Sunday, September 7, 2014

Giver's Review

“The Giver”
By: Peter Travers
Source: Rolling Stone

“The Giver” was released on August 15, 2014. The movie was directed by Phillip Noyce and is about a young boy’s journey to discover a “real” world with the help of an elderly man. Peter Travers uses automatic ethos when writing the review to prove to everyone that the review comes from a reliable source. Travers is a famous movie critic and people should respect his opinion. Travers appeals to logos during the by informing the viewers that Jonas Travers was eleven years old in the book, but was played as a twenty-four year old boy in the movie. Travers does use pathos in the review, but he compares the movie to the original book. At first, Travers discusses how he had read “The Giver” and enjoyed the fact that it was a world without pain or suffering. However, Travers did not enjoy the idea of a world going from dull and gray to colorful and beautiful all of a sudden. Travers believes that no person would like to watch a movie that saddens him or her at first, and then unexpectedly brings happiness, without any transition in between.
Travers uses claim of fact by informing the audience that about his belief that movies based on books, should portray their characters the same age they were in the book. Travers discusses claim of value when he tells the audience that it is desirable when movies do not have a sudden plot. Travers wanted the movie to have transitional periods throughout the scenes, but it did not. Travis shows claim of policy by advising the director that the movie should have had a change in the plot. The movie should have discussed the unrealistic world at first, but should have given the main character a challenge or a task before he discovers the “real” world. 
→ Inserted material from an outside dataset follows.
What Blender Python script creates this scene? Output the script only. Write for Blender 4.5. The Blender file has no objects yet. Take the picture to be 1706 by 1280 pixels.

Travers proves this was a bad review by giving the movie one-and-a-half stars out of five. Travers claims, “Lowry took chances with her novel. The movie of “The Giver” takes none. It's safe, sorry and a crashing bore”(1). Travers believed that the director was too desperate to portray the movie the same as the book that he forgot to make it interesting. Although the movie was supposed to be based on the book, the director could have taken the time to review the movie and make sure the audience would actually enjoy it.